Carroll Park thugs won’t bring ‘Angels’ • Brooklyn Paper

Carroll Park thugs won’t bring ‘Angels’

Guardian Angel founder Curtis Sliwa won’t bring his troops to Carroll Gardens after all.

Contrary to promises made on his radio program, Curtis Sliwa will not deploy the Guardian Angels to Carroll Park after rock and water-balloon slinging teenagers made headlines last week by terrorizing families and park employees on two straight days.

The unruliness began last Tuesday when some rowdy play by a group of teens got too close for comfort for one father and his 3-year-old, the New York Post reported. The teens responded to the father’s request to move away by throwing small stones and hard candy at him and his son. Another group of teenagers tormented an adult and three smaller children with water balloons the following day.

Sliwa, who founded the Angels, mentioned the incidents on his WABC radio show last Friday. He said the Angels would be coming to protect the park, but later said his comments were meant as a joke.

“Rocks, water balloons, that’s obviously something the community can deal with,” Sliwa said.

The 76th Precinct agreed.

“We have an officer there every day for an extended period of time,” said Captain Michael Kemper. “In my opinion, it’s a very safe park.”

Although the police are investigating the one complaint that has been filed, some residents have been using on Internet message boards to say, anonymously, of course, that the cops could be doing more to keep order on the playground.

“Personally I think there should be police in the park everyday starting at 3 o’clock until 6 or 7,” said Judy Rayner, president of the Committee to Improve Carroll Park, told The Brooklyn Paper.

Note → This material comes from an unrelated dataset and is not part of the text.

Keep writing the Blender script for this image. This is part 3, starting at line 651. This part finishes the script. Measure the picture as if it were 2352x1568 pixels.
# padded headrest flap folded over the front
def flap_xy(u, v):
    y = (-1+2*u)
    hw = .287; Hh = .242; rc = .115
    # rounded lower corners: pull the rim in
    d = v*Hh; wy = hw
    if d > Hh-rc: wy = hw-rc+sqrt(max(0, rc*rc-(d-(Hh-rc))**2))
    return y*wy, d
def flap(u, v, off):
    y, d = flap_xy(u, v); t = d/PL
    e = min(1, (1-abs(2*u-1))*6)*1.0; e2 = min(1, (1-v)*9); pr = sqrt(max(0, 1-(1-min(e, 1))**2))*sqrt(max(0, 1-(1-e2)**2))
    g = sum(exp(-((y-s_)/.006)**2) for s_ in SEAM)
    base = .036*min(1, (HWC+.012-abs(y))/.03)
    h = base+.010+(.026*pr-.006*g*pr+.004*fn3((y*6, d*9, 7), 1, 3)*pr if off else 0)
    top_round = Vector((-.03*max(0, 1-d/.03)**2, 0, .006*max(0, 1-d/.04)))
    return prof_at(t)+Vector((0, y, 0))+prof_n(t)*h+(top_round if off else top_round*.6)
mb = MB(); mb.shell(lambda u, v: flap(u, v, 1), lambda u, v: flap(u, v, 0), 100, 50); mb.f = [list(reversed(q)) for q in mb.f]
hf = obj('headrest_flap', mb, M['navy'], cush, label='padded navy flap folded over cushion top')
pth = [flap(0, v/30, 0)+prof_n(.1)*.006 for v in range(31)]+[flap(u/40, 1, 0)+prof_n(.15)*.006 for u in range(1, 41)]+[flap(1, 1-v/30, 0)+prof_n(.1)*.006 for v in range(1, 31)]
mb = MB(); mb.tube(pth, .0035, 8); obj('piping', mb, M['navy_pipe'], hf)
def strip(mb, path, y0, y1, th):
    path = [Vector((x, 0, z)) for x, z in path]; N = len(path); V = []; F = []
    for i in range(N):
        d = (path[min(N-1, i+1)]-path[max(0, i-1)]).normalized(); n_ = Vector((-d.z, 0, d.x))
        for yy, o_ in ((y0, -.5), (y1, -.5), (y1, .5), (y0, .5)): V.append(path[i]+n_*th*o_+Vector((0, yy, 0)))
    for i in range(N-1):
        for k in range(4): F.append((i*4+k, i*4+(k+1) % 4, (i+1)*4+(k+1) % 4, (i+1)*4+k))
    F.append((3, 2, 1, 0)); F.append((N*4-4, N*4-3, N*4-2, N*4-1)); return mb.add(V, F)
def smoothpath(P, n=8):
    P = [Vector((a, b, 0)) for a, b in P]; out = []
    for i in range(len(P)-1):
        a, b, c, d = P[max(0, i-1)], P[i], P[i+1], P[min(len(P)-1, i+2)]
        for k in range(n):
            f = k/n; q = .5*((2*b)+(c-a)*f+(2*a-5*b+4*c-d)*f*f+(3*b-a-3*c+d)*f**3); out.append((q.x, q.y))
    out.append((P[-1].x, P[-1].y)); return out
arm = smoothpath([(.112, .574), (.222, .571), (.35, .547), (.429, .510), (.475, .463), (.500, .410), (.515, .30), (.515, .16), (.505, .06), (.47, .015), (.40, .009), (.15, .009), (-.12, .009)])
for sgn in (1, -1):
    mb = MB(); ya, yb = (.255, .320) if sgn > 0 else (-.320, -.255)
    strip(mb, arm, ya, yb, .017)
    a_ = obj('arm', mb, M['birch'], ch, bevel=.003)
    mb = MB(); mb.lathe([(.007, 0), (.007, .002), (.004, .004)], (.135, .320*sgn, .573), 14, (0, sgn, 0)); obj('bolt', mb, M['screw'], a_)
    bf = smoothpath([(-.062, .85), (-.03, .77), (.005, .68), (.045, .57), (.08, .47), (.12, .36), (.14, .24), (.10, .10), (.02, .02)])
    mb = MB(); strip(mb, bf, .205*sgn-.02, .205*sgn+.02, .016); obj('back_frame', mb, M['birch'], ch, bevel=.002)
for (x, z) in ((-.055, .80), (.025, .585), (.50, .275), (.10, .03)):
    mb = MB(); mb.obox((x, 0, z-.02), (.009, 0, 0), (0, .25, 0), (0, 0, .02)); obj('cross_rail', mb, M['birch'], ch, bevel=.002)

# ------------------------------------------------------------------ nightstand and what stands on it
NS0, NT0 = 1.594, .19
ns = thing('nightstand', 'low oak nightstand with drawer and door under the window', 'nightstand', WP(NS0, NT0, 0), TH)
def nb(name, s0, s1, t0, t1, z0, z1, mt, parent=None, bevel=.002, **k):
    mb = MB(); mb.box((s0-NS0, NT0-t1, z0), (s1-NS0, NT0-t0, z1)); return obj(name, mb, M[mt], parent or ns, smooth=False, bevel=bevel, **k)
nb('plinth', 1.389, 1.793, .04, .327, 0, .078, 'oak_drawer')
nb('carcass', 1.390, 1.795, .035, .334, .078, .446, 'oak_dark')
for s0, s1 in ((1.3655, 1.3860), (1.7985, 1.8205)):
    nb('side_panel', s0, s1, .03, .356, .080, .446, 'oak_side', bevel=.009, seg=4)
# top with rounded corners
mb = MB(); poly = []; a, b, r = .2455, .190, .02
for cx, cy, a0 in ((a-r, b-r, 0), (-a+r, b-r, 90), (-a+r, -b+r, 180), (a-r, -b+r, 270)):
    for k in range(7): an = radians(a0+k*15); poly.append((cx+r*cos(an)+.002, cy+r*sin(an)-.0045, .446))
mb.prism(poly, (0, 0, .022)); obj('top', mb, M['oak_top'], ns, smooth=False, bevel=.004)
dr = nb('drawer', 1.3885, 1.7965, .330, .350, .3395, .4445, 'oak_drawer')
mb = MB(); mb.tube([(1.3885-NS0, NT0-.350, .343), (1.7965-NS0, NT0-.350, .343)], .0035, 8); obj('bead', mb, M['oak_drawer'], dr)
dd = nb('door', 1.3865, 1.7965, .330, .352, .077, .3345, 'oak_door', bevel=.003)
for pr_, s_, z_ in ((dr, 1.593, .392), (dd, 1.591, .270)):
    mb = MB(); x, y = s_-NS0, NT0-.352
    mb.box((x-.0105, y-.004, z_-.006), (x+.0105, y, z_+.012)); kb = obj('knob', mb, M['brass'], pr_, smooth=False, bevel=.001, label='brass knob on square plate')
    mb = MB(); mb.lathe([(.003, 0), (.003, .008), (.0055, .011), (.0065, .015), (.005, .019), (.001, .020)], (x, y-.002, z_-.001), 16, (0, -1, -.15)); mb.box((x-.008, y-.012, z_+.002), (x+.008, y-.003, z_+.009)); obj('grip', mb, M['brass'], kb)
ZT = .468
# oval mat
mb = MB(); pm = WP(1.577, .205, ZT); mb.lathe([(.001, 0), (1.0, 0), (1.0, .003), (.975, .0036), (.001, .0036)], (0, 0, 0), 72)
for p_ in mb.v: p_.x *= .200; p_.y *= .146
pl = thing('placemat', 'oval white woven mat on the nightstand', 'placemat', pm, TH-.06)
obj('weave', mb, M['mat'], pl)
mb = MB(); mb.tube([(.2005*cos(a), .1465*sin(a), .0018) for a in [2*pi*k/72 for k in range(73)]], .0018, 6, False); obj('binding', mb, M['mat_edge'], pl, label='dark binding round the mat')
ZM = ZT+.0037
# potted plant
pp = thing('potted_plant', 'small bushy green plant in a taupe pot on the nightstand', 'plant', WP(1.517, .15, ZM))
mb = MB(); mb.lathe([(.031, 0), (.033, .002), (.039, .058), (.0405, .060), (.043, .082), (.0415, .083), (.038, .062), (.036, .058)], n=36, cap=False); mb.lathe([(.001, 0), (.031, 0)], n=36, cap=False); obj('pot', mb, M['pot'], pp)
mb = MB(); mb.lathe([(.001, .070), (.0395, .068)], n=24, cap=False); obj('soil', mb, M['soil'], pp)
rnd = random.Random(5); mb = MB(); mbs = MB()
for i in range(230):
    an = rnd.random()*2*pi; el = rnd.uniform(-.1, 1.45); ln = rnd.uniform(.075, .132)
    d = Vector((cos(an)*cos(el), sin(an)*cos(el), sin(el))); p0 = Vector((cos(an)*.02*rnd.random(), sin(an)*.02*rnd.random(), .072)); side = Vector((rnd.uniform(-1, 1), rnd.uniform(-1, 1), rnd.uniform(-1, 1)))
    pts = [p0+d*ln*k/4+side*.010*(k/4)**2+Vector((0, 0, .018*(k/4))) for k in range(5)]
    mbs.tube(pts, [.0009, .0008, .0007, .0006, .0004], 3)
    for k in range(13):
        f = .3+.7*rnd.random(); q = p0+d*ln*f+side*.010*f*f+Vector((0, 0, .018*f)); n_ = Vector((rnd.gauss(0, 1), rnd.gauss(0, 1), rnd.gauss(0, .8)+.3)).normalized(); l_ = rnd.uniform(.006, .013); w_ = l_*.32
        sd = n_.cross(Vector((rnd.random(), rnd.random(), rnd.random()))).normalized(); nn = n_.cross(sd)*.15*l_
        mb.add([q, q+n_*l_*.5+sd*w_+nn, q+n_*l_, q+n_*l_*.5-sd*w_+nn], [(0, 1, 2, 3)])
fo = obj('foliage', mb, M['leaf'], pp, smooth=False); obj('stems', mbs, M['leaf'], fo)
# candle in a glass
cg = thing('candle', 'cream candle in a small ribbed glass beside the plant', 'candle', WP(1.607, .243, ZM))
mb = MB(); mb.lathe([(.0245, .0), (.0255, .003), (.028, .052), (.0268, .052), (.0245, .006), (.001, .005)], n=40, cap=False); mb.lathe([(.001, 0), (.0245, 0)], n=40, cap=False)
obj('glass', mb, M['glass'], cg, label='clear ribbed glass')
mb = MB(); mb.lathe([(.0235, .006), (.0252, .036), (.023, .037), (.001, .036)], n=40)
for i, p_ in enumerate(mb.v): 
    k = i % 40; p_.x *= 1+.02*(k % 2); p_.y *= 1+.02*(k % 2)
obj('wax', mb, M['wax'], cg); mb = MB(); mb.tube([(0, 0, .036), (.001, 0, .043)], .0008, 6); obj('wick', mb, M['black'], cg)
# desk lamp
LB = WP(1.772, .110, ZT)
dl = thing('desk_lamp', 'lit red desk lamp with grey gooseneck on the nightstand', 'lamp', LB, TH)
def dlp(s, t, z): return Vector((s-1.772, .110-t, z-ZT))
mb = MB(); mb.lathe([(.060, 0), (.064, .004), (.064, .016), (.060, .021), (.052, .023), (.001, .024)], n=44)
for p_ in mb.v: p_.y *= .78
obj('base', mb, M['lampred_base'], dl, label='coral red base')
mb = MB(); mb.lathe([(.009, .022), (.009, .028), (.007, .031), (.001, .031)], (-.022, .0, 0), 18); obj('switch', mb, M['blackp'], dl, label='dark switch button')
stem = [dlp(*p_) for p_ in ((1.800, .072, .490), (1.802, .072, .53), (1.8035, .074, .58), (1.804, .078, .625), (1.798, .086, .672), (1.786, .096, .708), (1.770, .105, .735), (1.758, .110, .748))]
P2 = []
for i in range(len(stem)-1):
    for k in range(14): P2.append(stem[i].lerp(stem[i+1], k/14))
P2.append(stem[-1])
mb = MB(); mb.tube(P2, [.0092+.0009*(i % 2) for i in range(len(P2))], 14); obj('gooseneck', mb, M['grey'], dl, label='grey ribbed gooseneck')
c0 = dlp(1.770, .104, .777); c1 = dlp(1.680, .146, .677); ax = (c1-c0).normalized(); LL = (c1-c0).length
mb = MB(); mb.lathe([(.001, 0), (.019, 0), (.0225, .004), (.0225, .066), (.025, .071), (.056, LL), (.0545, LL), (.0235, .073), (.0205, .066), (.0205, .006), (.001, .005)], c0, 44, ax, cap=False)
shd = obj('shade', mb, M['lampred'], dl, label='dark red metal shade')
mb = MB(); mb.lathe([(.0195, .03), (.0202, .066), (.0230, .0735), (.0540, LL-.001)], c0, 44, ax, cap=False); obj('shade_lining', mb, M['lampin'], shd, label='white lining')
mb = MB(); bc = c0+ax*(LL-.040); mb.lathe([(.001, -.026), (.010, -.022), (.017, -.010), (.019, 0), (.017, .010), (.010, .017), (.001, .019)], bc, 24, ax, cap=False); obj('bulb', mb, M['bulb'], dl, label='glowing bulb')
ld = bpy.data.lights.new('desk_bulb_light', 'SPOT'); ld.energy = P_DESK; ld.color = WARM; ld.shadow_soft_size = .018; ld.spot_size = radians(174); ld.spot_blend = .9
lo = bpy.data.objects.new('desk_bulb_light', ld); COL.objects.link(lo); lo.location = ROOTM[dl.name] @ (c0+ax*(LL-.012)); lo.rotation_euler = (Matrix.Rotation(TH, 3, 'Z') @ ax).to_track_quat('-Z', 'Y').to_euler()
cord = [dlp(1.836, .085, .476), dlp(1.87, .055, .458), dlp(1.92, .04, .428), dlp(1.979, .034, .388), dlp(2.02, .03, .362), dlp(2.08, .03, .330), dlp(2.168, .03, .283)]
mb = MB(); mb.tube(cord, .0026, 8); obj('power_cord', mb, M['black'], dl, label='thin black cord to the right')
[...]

“In the summer, it’s really crowded. There’s always this balance between different people using the space,” she added.

This was Carroll Park’s second major disturbance of the summer.

Parents, nannies and babysitters were put on high alert following reports of attempted child abductions there and at a Park Slope playground in June.

In both cases, parents were communicating, sometimes with inaccurate information, to each other on Internet message boards.

Police determined that an alleged incident at Carroll Park was not an attempted kidnapping, contrary to messages on the BoCoCa Parents message board that claimed that a man in his 30s had invited a 4-year-old girl to help him get a drink for his puppy on June 20.

According to this message, the man ran from the park when the girl’s mother called for her.

Word spread quickly — though not always accurately — on the Web.

Subsequent messages described the man as the “Carroll Park creep” and said he been spotted acting suspiciously around a child in Dunkin’ Donuts and had been arrested on an outstanding warrant.

“It’s like a game of telephone. Immediately, it became this guy was a weird creep who was stalking children in the park,” Rayner said.

In fact, the police found out that the original posting had exaggerated the truth. They interviewed the man, the mother and the girl, and learned that the girl had simply followed the dog out of the park.

“Thankfully, nothing happened and it’s a wakeup call for everyone who enjoys a beautiful park in a low-crime area,” said a 76th Precinct source.